__Short task__
The lines to extract run from the first line of the entries through the line that contains "from mathutils import Vector, Matrix"; reproduce exactly those lines and no others.

__Records shown__
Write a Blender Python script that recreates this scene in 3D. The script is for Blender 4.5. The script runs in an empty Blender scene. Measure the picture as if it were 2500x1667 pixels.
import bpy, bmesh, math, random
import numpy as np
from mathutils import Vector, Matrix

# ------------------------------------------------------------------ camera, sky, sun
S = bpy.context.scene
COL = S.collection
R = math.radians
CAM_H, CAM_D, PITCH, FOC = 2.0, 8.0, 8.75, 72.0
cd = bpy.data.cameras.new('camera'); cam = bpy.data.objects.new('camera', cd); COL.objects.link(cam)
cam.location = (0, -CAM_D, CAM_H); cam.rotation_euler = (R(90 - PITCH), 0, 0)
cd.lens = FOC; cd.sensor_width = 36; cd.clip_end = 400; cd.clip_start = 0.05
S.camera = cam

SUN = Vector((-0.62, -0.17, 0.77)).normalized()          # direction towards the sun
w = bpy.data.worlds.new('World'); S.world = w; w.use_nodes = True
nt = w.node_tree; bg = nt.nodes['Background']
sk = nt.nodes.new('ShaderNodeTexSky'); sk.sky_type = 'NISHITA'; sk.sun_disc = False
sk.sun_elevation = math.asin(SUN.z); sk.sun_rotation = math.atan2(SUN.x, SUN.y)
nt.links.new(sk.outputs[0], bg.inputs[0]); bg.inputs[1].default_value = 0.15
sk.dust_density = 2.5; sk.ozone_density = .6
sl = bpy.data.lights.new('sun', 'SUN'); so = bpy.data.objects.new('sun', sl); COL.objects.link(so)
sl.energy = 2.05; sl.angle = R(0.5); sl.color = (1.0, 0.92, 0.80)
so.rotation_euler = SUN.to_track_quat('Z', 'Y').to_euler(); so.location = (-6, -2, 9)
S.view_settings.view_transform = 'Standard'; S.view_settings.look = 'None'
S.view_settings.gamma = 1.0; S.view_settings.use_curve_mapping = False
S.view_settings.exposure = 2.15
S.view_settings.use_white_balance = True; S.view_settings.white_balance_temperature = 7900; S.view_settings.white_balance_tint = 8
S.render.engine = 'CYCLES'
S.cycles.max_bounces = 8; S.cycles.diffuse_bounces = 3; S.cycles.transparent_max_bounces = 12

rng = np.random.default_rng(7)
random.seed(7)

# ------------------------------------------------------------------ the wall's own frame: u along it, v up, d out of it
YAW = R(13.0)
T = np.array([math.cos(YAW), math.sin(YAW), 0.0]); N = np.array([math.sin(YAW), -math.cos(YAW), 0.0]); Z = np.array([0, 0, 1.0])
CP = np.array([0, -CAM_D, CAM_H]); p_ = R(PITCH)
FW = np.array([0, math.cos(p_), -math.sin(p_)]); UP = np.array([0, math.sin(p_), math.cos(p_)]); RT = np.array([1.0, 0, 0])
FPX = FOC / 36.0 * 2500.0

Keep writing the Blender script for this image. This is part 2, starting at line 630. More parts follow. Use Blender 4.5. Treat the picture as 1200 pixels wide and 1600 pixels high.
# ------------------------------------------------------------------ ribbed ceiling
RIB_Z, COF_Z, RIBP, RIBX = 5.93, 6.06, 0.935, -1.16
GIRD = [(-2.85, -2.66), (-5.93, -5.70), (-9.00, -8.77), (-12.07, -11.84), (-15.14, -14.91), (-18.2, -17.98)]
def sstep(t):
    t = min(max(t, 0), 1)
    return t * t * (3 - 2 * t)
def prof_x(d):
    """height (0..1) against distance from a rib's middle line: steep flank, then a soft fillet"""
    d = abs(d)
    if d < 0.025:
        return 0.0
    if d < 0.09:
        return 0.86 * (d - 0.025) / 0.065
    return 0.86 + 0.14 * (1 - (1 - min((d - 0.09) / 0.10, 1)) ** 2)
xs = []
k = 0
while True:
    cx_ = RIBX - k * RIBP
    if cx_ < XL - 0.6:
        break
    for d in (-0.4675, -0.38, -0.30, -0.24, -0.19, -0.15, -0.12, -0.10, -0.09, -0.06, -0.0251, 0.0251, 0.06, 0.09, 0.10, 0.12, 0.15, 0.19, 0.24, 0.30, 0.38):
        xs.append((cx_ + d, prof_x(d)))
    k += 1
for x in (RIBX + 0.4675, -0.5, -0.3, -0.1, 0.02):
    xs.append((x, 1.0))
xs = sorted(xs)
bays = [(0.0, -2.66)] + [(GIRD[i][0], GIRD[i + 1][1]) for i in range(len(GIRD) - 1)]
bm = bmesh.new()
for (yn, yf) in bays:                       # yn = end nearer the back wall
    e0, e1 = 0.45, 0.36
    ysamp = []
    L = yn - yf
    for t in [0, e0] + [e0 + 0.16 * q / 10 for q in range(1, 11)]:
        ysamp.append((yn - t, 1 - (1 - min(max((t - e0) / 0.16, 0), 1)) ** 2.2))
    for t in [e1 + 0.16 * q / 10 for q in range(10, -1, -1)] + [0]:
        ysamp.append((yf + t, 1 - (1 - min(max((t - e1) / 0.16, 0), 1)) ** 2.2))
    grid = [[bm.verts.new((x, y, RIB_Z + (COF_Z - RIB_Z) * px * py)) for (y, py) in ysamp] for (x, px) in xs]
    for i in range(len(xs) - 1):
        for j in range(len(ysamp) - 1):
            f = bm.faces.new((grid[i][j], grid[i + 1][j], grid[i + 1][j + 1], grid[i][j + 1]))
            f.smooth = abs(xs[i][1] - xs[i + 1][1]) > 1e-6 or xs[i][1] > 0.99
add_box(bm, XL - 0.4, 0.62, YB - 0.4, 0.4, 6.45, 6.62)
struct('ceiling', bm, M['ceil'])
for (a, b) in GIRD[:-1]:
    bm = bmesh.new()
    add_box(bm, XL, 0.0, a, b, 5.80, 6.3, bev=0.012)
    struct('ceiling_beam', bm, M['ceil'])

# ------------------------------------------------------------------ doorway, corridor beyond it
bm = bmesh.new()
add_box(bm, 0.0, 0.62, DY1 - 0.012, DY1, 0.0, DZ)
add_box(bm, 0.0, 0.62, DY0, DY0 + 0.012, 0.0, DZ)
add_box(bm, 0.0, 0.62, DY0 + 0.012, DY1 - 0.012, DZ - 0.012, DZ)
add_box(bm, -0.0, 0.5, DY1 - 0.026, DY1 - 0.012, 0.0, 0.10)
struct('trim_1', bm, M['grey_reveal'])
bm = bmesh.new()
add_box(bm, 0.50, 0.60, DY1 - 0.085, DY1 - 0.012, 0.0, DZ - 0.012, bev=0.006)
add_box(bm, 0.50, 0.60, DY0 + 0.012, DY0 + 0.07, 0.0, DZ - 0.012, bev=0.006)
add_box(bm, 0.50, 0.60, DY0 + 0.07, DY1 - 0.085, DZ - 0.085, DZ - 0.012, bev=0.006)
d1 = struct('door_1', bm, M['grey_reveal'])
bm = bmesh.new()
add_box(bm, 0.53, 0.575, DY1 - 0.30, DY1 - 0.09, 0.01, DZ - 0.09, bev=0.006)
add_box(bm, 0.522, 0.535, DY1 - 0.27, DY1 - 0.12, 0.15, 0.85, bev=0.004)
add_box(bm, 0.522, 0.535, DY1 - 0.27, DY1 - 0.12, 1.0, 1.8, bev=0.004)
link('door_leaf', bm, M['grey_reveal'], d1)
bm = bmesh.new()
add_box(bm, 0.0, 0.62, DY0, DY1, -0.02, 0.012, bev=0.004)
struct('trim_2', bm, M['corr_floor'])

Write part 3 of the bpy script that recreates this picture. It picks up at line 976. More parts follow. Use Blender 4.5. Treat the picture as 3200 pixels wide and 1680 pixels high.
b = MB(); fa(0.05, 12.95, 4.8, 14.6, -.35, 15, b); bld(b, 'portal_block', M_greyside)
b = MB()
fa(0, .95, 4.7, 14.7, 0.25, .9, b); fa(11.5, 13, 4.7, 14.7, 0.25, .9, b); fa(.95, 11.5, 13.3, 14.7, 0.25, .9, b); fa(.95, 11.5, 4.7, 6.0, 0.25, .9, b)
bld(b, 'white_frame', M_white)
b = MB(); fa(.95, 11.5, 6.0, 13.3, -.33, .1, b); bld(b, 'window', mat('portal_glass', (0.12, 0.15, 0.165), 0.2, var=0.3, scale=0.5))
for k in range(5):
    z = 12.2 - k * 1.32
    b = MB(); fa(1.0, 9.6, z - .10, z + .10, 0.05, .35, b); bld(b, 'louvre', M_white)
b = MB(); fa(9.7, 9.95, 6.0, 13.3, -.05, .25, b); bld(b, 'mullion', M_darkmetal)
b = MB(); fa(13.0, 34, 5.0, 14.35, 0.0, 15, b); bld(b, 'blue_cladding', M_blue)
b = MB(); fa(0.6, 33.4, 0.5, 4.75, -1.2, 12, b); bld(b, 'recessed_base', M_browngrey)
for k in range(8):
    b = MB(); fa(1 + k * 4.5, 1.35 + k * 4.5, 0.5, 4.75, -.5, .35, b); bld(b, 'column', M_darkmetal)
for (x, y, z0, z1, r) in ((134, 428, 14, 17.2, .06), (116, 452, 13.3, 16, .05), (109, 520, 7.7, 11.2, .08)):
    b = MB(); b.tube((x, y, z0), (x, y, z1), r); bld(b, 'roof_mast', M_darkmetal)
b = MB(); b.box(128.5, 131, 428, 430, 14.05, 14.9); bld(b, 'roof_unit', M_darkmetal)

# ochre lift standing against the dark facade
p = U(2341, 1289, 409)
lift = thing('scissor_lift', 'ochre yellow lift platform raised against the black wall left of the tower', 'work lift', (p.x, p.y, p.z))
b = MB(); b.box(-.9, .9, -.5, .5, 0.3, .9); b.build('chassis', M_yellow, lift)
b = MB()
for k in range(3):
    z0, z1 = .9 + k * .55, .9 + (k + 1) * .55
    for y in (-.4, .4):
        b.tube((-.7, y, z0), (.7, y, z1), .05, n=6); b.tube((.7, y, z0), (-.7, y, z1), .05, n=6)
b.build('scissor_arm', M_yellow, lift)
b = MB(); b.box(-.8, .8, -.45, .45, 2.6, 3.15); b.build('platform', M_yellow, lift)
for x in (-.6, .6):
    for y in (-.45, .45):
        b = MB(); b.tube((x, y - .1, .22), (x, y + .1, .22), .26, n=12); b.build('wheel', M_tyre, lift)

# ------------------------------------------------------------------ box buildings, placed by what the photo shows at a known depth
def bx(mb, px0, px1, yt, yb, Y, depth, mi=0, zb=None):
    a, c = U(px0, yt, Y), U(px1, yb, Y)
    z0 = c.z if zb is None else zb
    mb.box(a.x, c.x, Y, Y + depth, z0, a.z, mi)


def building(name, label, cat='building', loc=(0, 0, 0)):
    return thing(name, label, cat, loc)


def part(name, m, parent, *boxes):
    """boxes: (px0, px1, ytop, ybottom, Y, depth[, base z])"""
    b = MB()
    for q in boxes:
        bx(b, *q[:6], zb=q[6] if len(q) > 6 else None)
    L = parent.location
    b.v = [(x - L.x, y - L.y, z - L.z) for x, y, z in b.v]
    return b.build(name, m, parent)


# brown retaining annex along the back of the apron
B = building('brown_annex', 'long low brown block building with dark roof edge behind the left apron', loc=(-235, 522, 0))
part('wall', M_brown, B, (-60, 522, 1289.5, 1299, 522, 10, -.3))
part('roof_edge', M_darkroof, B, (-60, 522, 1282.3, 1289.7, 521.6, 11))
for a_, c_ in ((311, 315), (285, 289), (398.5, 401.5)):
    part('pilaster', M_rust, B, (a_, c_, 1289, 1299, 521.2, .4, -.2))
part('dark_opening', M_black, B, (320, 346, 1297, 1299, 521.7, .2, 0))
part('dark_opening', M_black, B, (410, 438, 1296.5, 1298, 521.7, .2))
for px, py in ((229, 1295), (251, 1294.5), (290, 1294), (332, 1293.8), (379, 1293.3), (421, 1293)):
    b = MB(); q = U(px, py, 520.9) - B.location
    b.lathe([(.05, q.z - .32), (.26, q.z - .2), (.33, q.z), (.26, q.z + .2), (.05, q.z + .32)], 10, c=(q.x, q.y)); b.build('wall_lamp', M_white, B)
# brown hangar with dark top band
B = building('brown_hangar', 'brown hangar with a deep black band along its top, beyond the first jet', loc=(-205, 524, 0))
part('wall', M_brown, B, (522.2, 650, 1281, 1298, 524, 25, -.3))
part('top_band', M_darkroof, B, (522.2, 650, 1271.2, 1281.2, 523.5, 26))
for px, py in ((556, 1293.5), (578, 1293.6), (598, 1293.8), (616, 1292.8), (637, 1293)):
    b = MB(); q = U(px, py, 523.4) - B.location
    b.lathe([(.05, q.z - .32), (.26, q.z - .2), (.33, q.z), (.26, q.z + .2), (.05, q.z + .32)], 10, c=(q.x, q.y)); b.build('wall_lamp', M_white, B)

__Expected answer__
Write a Blender Python script that recreates this scene in 3D. The script is for Blender 4.5. The script runs in an empty Blender scene. Measure the picture as if it were 2500x1667 pixels.
import bpy, bmesh, math, random
import numpy as np
from mathutils import Vector, Matrix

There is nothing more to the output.